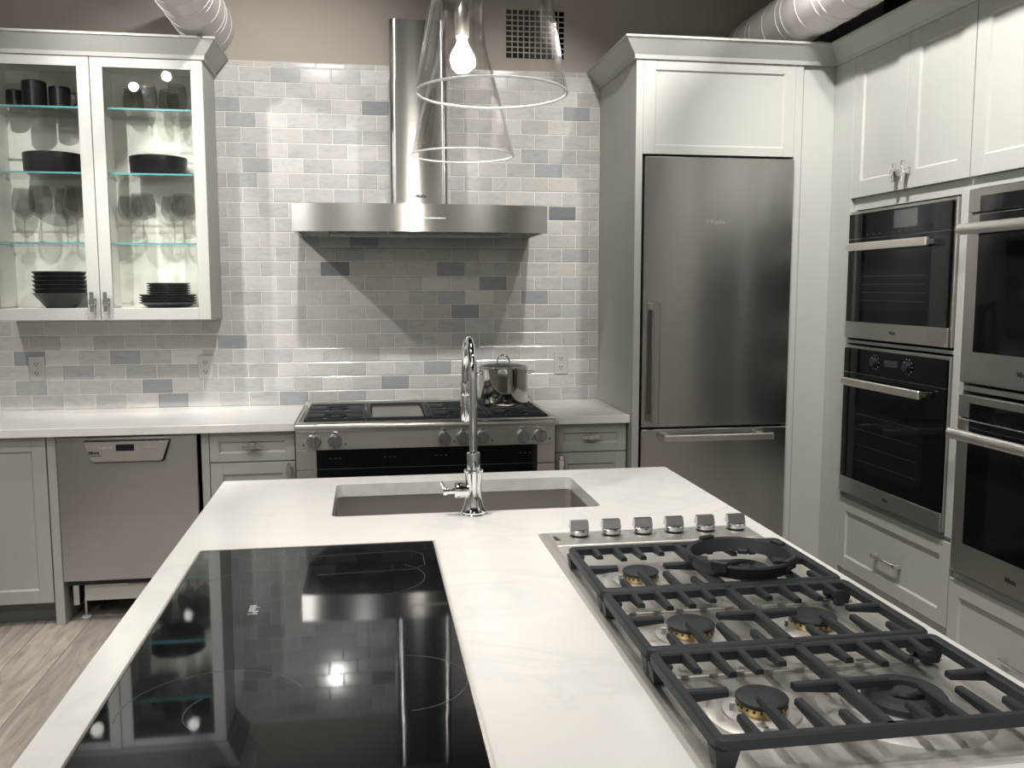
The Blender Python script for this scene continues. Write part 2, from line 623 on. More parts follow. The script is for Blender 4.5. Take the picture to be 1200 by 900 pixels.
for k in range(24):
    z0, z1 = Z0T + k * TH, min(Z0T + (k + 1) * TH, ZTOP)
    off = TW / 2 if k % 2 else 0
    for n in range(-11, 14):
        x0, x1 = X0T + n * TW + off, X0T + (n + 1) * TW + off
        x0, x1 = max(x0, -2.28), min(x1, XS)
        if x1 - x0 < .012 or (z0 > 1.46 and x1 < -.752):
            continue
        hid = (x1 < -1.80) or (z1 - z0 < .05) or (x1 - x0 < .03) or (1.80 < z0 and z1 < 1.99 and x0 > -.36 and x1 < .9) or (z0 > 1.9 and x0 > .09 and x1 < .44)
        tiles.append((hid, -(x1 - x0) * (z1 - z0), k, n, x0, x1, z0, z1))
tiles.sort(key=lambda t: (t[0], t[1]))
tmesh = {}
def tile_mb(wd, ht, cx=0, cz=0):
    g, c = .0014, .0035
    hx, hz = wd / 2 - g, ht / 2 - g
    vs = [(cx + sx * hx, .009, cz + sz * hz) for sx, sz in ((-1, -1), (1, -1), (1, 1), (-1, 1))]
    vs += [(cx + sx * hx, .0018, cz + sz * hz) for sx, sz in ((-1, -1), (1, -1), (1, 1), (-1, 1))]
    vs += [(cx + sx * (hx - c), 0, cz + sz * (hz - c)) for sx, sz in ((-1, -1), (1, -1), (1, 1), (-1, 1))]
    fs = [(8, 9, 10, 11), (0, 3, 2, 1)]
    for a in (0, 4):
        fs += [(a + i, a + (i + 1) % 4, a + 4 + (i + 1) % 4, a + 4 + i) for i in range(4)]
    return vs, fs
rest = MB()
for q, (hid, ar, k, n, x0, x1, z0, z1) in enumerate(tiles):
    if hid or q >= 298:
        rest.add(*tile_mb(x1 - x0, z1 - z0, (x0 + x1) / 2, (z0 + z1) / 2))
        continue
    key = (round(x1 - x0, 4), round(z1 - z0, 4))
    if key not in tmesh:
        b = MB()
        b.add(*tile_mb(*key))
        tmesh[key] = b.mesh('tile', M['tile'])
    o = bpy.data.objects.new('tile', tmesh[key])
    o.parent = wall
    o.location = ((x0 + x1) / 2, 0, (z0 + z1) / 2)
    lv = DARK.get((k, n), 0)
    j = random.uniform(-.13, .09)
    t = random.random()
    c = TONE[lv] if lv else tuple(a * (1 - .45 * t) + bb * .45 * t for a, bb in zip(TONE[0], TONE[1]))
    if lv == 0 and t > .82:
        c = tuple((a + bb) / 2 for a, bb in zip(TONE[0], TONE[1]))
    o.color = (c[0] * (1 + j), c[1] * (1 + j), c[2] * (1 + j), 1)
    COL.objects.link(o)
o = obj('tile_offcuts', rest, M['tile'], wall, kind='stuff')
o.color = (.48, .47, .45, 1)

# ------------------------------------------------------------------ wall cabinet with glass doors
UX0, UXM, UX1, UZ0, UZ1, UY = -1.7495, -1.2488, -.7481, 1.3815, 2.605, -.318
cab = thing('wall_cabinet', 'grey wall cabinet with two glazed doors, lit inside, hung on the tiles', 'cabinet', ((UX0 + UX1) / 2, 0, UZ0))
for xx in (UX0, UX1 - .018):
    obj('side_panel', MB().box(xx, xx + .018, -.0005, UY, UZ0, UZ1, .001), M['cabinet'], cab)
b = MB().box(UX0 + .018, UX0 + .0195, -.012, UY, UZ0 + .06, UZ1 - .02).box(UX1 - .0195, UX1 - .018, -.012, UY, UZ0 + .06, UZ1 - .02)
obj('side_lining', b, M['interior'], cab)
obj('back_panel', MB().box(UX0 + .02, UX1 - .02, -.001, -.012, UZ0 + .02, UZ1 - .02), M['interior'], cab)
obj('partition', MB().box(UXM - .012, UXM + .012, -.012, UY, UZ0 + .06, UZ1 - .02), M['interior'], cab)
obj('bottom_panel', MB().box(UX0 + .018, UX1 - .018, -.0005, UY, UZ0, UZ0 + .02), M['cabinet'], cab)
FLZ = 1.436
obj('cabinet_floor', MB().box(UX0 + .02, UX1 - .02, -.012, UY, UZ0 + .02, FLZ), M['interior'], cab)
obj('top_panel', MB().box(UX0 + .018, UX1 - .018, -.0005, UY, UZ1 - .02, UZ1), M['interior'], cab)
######
Omit any images, then output the listing exactly.

The Blender Python script for this scene continues. Write part 2, from line 623 on. More parts follow. The script is for Blender 4.5. Take the picture to be 1200 by 900 pixels.
for k in range(24):
    z0, z1 = Z0T + k * TH, min(Z0T + (k + 1) * TH, ZTOP)
    off = TW / 2 if k % 2 else 0
    for n in range(-11, 14):
        x0, x1 = X0T + n * TW + off, X0T + (n + 1) * TW + off
        x0, x1 = max(x0, -2.28), min(x1, XS)
        if x1 - x0 < .012 or (z0 > 1.46 and x1 < -.752):
            continue
        hid = (x1 < -1.80) or (z1 - z0 < .05) or (x1 - x0 < .03) or (1.80 < z0 and z1 < 1.99 and x0 > -.36 and x1 < .9) or (z0 > 1.9 and x0 > .09 and x1 < .44)
        tiles.append((hid, -(x1 - x0) * (z1 - z0), k, n, x0, x1, z0, z1))
tiles.sort(key=lambda t: (t[0], t[1]))
tmesh = {}
def tile_mb(wd, ht, cx=0, cz=0):
    g, c = .0014, .0035
    hx, hz = wd / 2 - g, ht / 2 - g
    vs = [(cx + sx * hx, .009, cz + sz * hz) for sx, sz in ((-1, -1), (1, -1), (1, 1), (-1, 1))]
    vs += [(cx + sx * hx, .0018, cz + sz * hz) for sx, sz in ((-1, -1), (1, -1), (1, 1), (-1, 1))]
    vs += [(cx + sx * (hx - c), 0, cz + sz * (hz - c)) for sx, sz in ((-1, -1), (1, -1), (1, 1), (-1, 1))]
    fs = [(8, 9, 10, 11), (0, 3, 2, 1)]
    for a in (0, 4):
        fs += [(a + i, a + (i + 1) % 4, a + 4 + (i + 1) % 4, a + 4 + i) for i in range(4)]
    return vs, fs
rest = MB()
for q, (hid, ar, k, n, x0, x1, z0, z1) in enumerate(tiles):
    if hid or q >= 298:
        rest.add(*tile_mb(x1 - x0, z1 - z0, (x0 + x1) / 2, (z0 + z1) / 2))
        continue
    key = (round(x1 - x0, 4), round(z1 - z0, 4))
    if key not in tmesh:
        b = MB()
        b.add(*tile_mb(*key))
        tmesh[key] = b.mesh('tile', M['tile'])
    o = bpy.data.objects.new('tile', tmesh[key])
    o.parent = wall
    o.location = ((x0 + x1) / 2, 0, (z0 + z1) / 2)
    lv = DARK.get((k, n), 0)
    j = random.uniform(-.13, .09)
    t = random.random()
    c = TONE[lv] if lv else tuple(a * (1 - .45 * t) + bb * .45 * t for a, bb in zip(TONE[0], TONE[1]))
    if lv == 0 and t > .82:
        c = tuple((a + bb) / 2 for a, bb in zip(TONE[0], TONE[1]))
    o.color = (c[0] * (1 + j), c[1] * (1 + j), c[2] * (1 + j), 1)
    COL.objects.link(o)
o = obj('tile_offcuts', rest, M['tile'], wall, kind='stuff')
o.color = (.48, .47, .45, 1)

# ------------------------------------------------------------------ wall cabinet with glass doors
UX0, UXM, UX1, UZ0, UZ1, UY = -1.7495, -1.2488, -.7481, 1.3815, 2.605, -.318
cab = thing('wall_cabinet', 'grey wall cabinet with two glazed doors, lit inside, hung on the tiles', 'cabinet', ((UX0 + UX1) / 2, 0, UZ0))
for xx in (UX0, UX1 - .018):
    obj('side_panel', MB().box(xx, xx + .018, -.0005, UY, UZ0, UZ1, .001), M['cabinet'], cab)
b = MB().box(UX0 + .018, UX0 + .0195, -.012, UY, UZ0 + .06, UZ1 - .02).box(UX1 - .0195, UX1 - .018, -.012, UY, UZ0 + .06, UZ1 - .02)
obj('side_lining', b, M['interior'], cab)
obj('back_panel', MB().box(UX0 + .02, UX1 - .02, -.001, -.012, UZ0 + .02, UZ1 - .02), M['interior'], cab)
obj('partition', MB().box(UXM - .012, UXM + .012, -.012, UY, UZ0 + .06, UZ1 - .02), M['interior'], cab)
obj('bottom_panel', MB().box(UX0 + .018, UX1 - .018, -.0005, UY, UZ0, UZ0 + .02), M['cabinet'], cab)
FLZ = 1.436
obj('cabinet_floor', MB().box(UX0 + .02, UX1 - .02, -.012, UY, UZ0 + .02, FLZ), M['interior'], cab)
obj('top_panel', MB().box(UX0 + .018, UX1 - .018, -.0005, UY, UZ1 - .02, UZ1), M['interior'], cab)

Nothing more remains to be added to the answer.